Feb 15, 2013

Maybe it's a girl thing


I've been talking to some of my friends about some of my worries with regard to friendships and the next four years, lines to tread, a spider's web. The guys just don't get it. I've concluded that it's probably just a girls' thing.

I guess I do think far too much into things, and always assume the worst - even if not in my head, it happens in my heart - and I can't help but feel hurt and confused over something that probably doesn't even cross the mind of the other person. It makes me extremely vulnerable all the time, and I hate it. If only I were secure enough to look at it and think, oh well, whatever, it doesn't matter. I mean, I know I'm supposed to think that, and I really do tell myself so. But my heart can't help but panic and want to retreat.

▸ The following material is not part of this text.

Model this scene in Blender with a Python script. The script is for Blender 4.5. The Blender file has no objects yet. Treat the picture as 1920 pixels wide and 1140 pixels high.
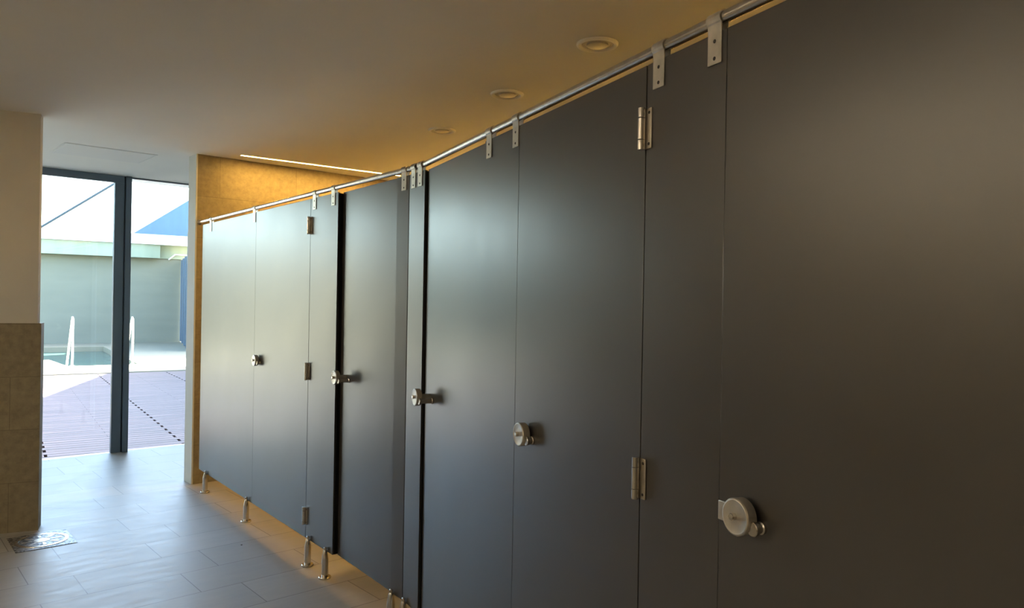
import bpy, bmesh, math, random
from mathutils import Vector, Matrix
random.seed(7)
S = bpy.context.scene
C = bpy.context.scene.collection

# ------------------------------------------------------------------ camera
F_PX = 1400.0
cam_d = bpy.data.cameras.new('camera')
cam = bpy.data.objects.new('camera', cam_d); C.objects.link(cam); S.camera = cam
cam_d.sensor_fit = 'HORIZONTAL'; cam_d.sensor_width = 36.0
cam_d.lens = 36.0 * F_PX / 1920.0
cam_d.clip_start = 0.05; cam_d.clip_end = 400
yaw, pitch, roll = math.radians(41.5), -3 / 1400.0, math.radians(1.0)
Fw = Vector((math.sin(yaw) * math.cos(pitch), math.cos(yaw) * math.cos(pitch), math.sin(pitch)))
R0 = Vector((math.cos(yaw), -math.sin(yaw), 0)); U0 = R0.cross(Fw)
Rt = math.cos(roll) * R0 + math.sin(roll) * U0
Up = -math.sin(roll) * R0 + math.cos(roll) * U0
m = Matrix((Rt, Up, -Fw)).transposed().to_4x4(); m.translation = Vector((0, 0, 1.5))
cam.matrix_world = m

# ------------------------------------------------------------------ colour management and world
S.view_settings.view_transform = 'Standard'; S.view_settings.look = 'None'
S.view_settings.gamma = 1.0; S.view_settings.use_curve_mapping = False
S.view_settings.exposure = 1.45
SKY_STRENGTH = 0.85
SUN_ENERGY = 42.0
LED_STRENGTH = 76.0
FILL_STRENGTH = 58.0
LED_COLOR = (1.0, 0.56, 0.13)
w = bpy.data.worlds.new('world'); S.world = w; w.use_nodes = True
nt = w.node_tree
bg = nt.nodes['Background']; sky = nt.nodes.new('ShaderNodeTexSky')
sky.sky_type = 'NISHITA'; sky.sun_disc = False
sky.sun_elevation = math.radians(38); sky.sun_rotation = math.radians(72)
sky.air_density = 1.0; sky.dust_density = 2.5; sky.ozone_density = 1.0
hs = nt.nodes.new('ShaderNodeHueSaturation'); hs.inputs['Saturation'].default_value = 1.08
nt.links.new(sky.outputs[0], hs.inputs['Color']); nt.links.new(hs.outputs[0], bg.inputs[0]); bg.inputs[1].default_value = SKY_STRENGTH
sd = bpy.data.lights.new('sun', 'SUN'); sd.energy = SUN_ENERGY; sd.angle = math.radians(0.53)
sd.color = (1.0, 0.97, 0.92)
sun = bpy.data.objects.new('sun', sd); C.objects.link(sun)
_sv = Vector((0.95 * math.cos(math.radians(38)), 0.31 * math.cos(math.radians(38)), math.sin(math.radians(38))))
sun.rotation_euler = _sv.to_track_quat('Z', 'Y').to_euler(); sun.location = (20, 10, 20)

# ------------------------------------------------------------------ materials
def mat(name, color, rough=0.5, metal=0.0, spec=0.5, noise=0.0, nscale=8.0, bump=0.0, bscale=60.0, rnoise=0.0, stretch=(1, 1, 1), ior=None):
    M = bpy.data.materials.new(name); M.use_nodes = True
    n = M.node_tree.nodes; l = M.node_tree.links; b = n['Principled BSDF']
    b.inputs['Base Color'].default_value = (*color, 1)
    b.inputs['Roughness'].default_value = rough; b.inputs['Metallic'].default_value = metal
    b.inputs['Specular IOR Level'].default_value = spec
    tc = n.new('ShaderNodeTexCoord'); mp = n.new('ShaderNodeMapping'); mp.inputs['Scale'].default_value = stretch
    l.new(tc.outputs['Object'], mp.inputs['Vector'])
    if noise:
        t = n.new('ShaderNodeTexNoise'); t.inputs['Scale'].default_value = nscale; t.inputs['Detail'].default_value = 6
        l.new(mp.outputs[0], t.inputs['Vector'])
        r = n.new('ShaderNodeMapRange'); r.inputs['From Min'].default_value = 0.3; r.inputs['From Max'].default_value = 0.7
        r.inputs['To Min'].default_value = 1 - noise; r.inputs['To Max'].default_value = 1 + noise
        l.new(t.outputs[0], r.inputs['Value'])
        v = n.new('ShaderNodeVectorMath'); v.operation = 'SCALE'; v.inputs[0].default_value = color
        l.new(r.outputs[0], v.inputs['Scale']); l.new(v.outputs[0], b.inputs['Base Color'])
        if rnoise:
            r2 = n.new('ShaderNodeMapRange'); r2.inputs['From Min'].default_value = 0.3; r2.inputs['From Max'].default_value = 0.7
            r2.inputs['To Min'].default_value = rough - rnoise; r2.inputs['To Max'].default_value = rough + rnoise
            l.new(t.outputs[0], r2.inputs['Value']); l.new(r2.outputs[0], b.inputs['Roughness'])
    if bump:
        t = n.new('ShaderNodeTexNoise'); t.inputs['Scale'].default_value = bscale; t.inputs['Detail'].default_value = 4
        l.new(mp.outputs[0], t.inputs['Vector'])
        bp = n.new('ShaderNodeBump'); bp.inputs['Strength'].default_value = bump; bp.inputs['Distance'].default_value = 0.002
        l.new(t.outputs[0], bp.inputs['Height']); l.new(bp.outputs[0], b.inputs['Normal'])
    if ior: b.inputs['IOR'].default_value = ior
    return M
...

I think I constantly fear that while I see particular people as very close to me, or as very special friends, they might not see me as the same. Maybe just as someone nice to talk to from time to time, but with whom they share nothing special. Or if they get annoyed by something I do or the way I act, and never have the courage to tell me. Like in Sec 1 when I keep saying "Go and die lah!" as a joke, and didn't realise it was hurting people until it was too late.

If this is a common thing among girls to think and worry like that, then good, it tells me I'll grow up and survive. If it's just me, I'm afraid I'll scream and die one day, and nobody will ever know what happened, because it was all in my head.